Other local politicos that attended include State Assembly Member Jo Anne Simon; Council Members Robert Cornegy Jr., Mathieu Eugene and Brad Lander; Council candidates Steven Patzer, Edwin Raymond and Anthony Beckford, who is also the president of Black Lives Matter Brooklyn; Brooklyn Borough Advocate Jibreel Jalloh; and a representative for Assemblymember Robert Carroll as well as Pakistan’s Vice Consul General of New York Nawab Adil Khan.
“The last four years, we had someone in the White House who was preaching hate against Muslims and preaching hate against Asians,” said Lander, referencing former President Donald Trump. “We thought maybe when he was gone, we would see a time of flourishing when we could see each other better.
But recent events have made clear, Lander said, “we have a whole lot more work to do together.”

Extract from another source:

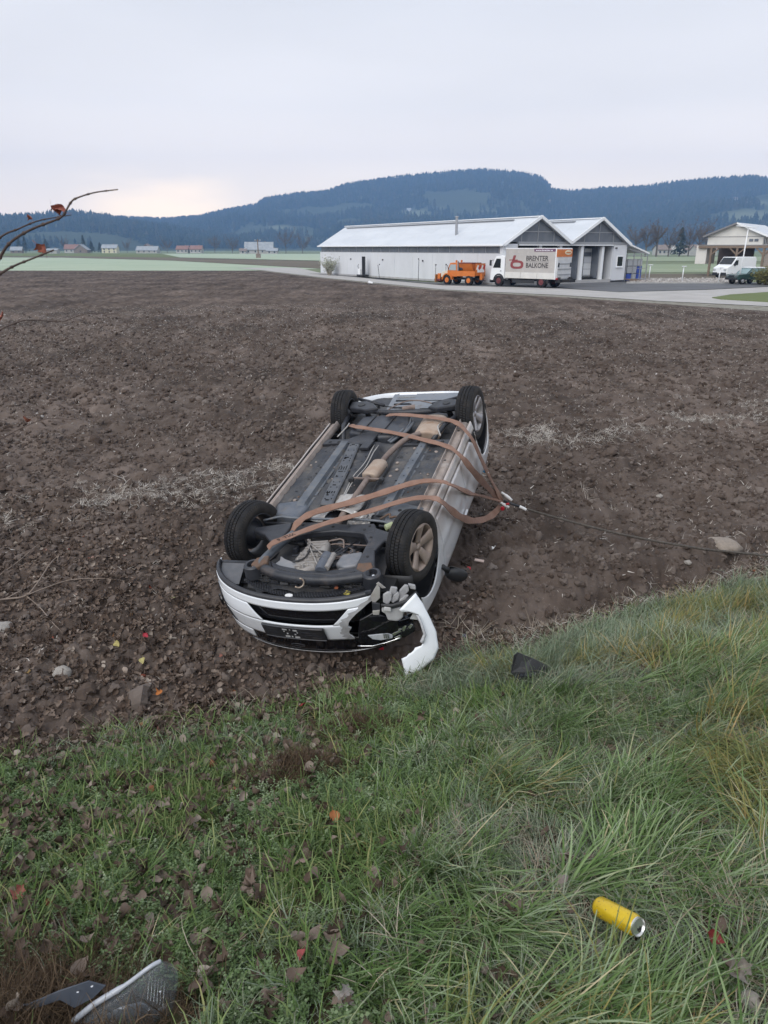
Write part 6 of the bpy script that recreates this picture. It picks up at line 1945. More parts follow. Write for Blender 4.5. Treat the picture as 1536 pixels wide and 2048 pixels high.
# ------------------------------------------------------------------ vehicles by the warehouse
def wheel_small(par, c, r, w, hub, axis='x', name='wheel'):
    g = cyl_h(c, r, w, 20, 'y').build(name, M_tyre, par, auto=40)
    d = 1 if axis == 'x' else 1
    for s in (-1, 1):
        MB().lathe([(0, 0), (0, r * .55), (s * .03, r * .5), (s * .01, r * .3), (s * .05, r * .2), (s * .05, 0)], 14, Matrix.Translation((c[0], c[1] + s * w / 2, c[2])) @ Matrix.Rotation(math.pi / 2, 4, 'Z')).build('rim', hub, g, auto=40)
    return g
# lorry: local x forward, y to its left, seen from its left rear
lor_dir = Vector((11.0, 71.0, 0)) - Vector((15.36, 66.51, 0))
lor = thing('lorry', 'white box lorry with beige sides lettered for balconies, tail lift raised', 'lorry', (15.75, 67.4, 0.0), math.atan2(lor_dir.y, lor_dir.x))
BL, BW = 5.35, 2.45
def lb(name, c, s, mat, par=None, bevel=0.0): return MB().box(c, s).build(name, mat, par or lor, bevel=bevel)
box = lb('cargo_box', (BL / 2, 0, 2.02), (BL, BW, 2.56), M_cream, bevel=.03)
lb('top_rail', (BL / 2, 0, 3.31), (BL + .04, BW + .04, 0.07), M_frame, box)
for y in (BW / 2 + .02, -BW / 2 - .02):
    for k in range(3): lb('side_board', (BL / 6 + k * BL / 3, y, 1.02), (BL / 3 - .04, 0.05, 0.52), mk('white dropside', (0.66, 0.65, 0.62), (0.58, 0.57, 0.55), scale=1.5, rough=.6) if k == 0 and y > 0 else bpy.data.materials['white dropside'], box, bevel=.01)
lb('chassis', (2.6, 0, 0.62), (7.4, 0.9, 0.22), M_dark)
lb('underrun_guard', (3.1, BW / 2 - .12, 0.50), (1.9, 0.06, 0.30), M_black)
lb('fuel_tank', (4.2, BW / 2 - .35, 0.55), (0.8, 0.5, 0.42), M_dgrey, bevel=.06)
lb('toolbox', (0.9, BW / 2 - .3, 0.55), (0.5, 0.4, 0.35), M_black, bevel=.03)
# tail lift and rear
lb('rear_frame', (-0.03, 0, 2.02), (0.08, BW + .04, 2.56), M_frame)
tl = lb('tail_lift', (-0.12, 0, 1.70), (0.08, BW - .25, 1.75), mk('worn white steel', (0.60, 0.61, 0.62), (0.50, 0.51, 0.52), scale=2, rough=.5))
for z in (1.15, 1.6, 2.05): lb('stiffener', (-0.18, 0, z), (0.04, BW - .4, 0.07), M_alug, tl)
lb('header_panel', (-0.09, 0, 2.93), (0.06, BW - .06, 0.62), M_orange)
ov = MB().lathe([(0, 0), (0, 1), (.02, 1), (.02, 0)], 24, Matrix.Translation((-0.15, -0.5, 2.98)) @ Matrix.Diagonal((1, 0.52, 0.2, 1))).build('emblem', mk('cream oval', (0.75, 0.68, 0.50), rough=.6), lor)
MB().box((-0.17, -.5, 2.97), (0.01, 0.7, 0.10)).build('emblem_stroke', M_orange, ov)
for y in (-.85, .85):
    lb('lift_arm', (-0.2, y, 0.70), (0.35, 0.14, 0.45), M_black, tl)
    lb('rear_lamp', (-0.16, y * 1.2, 0.80), (0.06, 0.3, 0.14), M_red)
    lb('latch_plate', (-0.18, y * 1.1, 1.95), (0.05, 0.16, 0.35), M_dgrey, tl)
lb('rear_bumper', (-0.1, 0, 0.55), (0.12, 2.2, 0.16), M_black)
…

Though little mention was made of specific government action, city lawmakers have spent recent weeks debating policy responses to a steep increase in reports to the New York Police Department of hate crimes against Asian Americans.
Mayor Bill de Blasio has said he wants to expand the definition of what qualifies as a hate crime, making it notoriously tough to prosecute. He also wants the NYPD to confront hateful conduct, including “anything that’s not criminal, still follow up on aggressively, so people feel the presence of law enforcement in the city watching them to make sure this does not happen again.”
Adams has also suggested making it easier to report hate crimes, funding the installation of more security cameras around the city, and ensuring every District Attorney’s office has “a robust hate crime unit.”
But even as some lawmakers call for tougher penalties and increased police funding to investigate attacks against Asians, progressive groups like the Asian American Feminist Collective have pushed back. They’ve criticized the creation of an Asian Hate Crime Task Force by the NYPD, and they say more policing could exacerbate racial tensions and negatively impact Black and Latino communities that have been subject to abusive and overly-aggressive policing.
Even as the city’s political establishment debates an appropriate response, speakers at Thursday’s event made clear that the city’s Muslim community, which has become increasingly organized and politically active, would hold leaders’ feat to the fire.
“We have fought for a change at the federal level by voting the racist regime out of the White House,” Hussain said. “And we are not afraid to do so locally and statewide if need be.”